John Greil (University of Texas at Austin School of Law) has posted Some Optimism About Protecting Sacred Sites (1 Independent Law Journal 126 (2026)) (27 pages) on SSRN.  Here is the abstract:

This Review examines Dana Lloyd’s Land Is Kin: Sovereignty, Religious Freedom, and Indigenous Sacred Sites (2024), a major intervention in Indigenous sacred-sites scholarship. In Lyng v. Nw. Indian Cemetery Ass’n, the Supreme Court effectively held that government destruction of indigenous religious practices at a sacred site does not implicate the Free Exercise Clause if the government owns the land. Through a close reading of the Lyng litigation, including the trial transcripts, Lloyd analyzes the High Country at issue in Lyng as “home,” “property,” “sacred,” “wild,” and “kin,” and highlights the Yurok Tribal Council’s recent recognition of the Klamath River as a rights-bearing person with remedies in tribal court.

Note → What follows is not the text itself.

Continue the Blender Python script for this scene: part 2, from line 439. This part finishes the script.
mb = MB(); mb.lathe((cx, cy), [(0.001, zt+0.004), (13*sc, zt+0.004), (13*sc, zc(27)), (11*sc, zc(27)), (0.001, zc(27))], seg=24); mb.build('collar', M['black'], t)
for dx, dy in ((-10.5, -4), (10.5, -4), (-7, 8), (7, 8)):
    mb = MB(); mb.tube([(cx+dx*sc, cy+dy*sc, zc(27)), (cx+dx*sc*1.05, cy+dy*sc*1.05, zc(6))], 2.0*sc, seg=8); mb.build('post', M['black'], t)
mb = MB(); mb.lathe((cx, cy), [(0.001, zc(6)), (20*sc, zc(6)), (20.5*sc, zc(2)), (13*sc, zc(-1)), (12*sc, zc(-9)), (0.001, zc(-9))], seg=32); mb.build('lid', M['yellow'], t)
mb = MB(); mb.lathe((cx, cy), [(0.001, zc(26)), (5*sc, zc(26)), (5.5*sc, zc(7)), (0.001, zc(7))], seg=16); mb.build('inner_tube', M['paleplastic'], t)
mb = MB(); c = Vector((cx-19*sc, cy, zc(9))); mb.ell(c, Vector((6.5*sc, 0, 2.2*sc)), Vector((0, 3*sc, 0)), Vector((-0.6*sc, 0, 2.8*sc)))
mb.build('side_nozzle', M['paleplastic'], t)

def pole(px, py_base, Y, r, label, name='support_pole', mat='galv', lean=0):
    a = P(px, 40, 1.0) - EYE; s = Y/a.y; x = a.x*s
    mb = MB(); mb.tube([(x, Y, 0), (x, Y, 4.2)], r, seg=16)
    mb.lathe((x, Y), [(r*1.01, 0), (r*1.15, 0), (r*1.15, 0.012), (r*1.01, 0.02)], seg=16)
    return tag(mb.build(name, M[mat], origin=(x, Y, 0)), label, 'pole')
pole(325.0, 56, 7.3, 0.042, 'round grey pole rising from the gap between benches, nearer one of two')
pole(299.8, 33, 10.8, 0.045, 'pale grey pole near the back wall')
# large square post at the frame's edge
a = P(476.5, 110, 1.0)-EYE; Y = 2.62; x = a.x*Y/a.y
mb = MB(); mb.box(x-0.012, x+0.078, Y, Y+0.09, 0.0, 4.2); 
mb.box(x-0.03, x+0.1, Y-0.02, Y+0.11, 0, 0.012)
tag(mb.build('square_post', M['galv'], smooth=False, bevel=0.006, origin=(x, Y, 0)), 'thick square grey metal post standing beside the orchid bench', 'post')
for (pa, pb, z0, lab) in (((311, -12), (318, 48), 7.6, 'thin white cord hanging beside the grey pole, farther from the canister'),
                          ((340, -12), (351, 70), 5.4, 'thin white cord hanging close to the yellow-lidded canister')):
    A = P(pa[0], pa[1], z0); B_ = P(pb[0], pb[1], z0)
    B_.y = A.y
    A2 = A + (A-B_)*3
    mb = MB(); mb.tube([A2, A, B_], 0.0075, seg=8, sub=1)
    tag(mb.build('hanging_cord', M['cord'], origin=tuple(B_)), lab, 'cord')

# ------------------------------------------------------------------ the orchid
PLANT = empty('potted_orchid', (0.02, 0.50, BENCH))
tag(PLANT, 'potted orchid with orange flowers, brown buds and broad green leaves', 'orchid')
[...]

The review (1) presents and reconstructs the book’s argument on its own terms; (2) locates Land Is Kin as a first-of-its-kind settler-colonial intervention in a field recently dominated by postcolonial theory; (3) connects Lloyd’s critiques to Catholic social thought; and (4) advances a doctrinal case for optimism grounded in the Free Exercise Clause’s original public meaning and recent developments in the Supreme Court.

Here is a link to the book page for Land Is Kin, from the University Press of Kansas.  It’s not my field, but I have not understood why government ownership of the land should have made a difference (from an originalist perspective) in Lyng.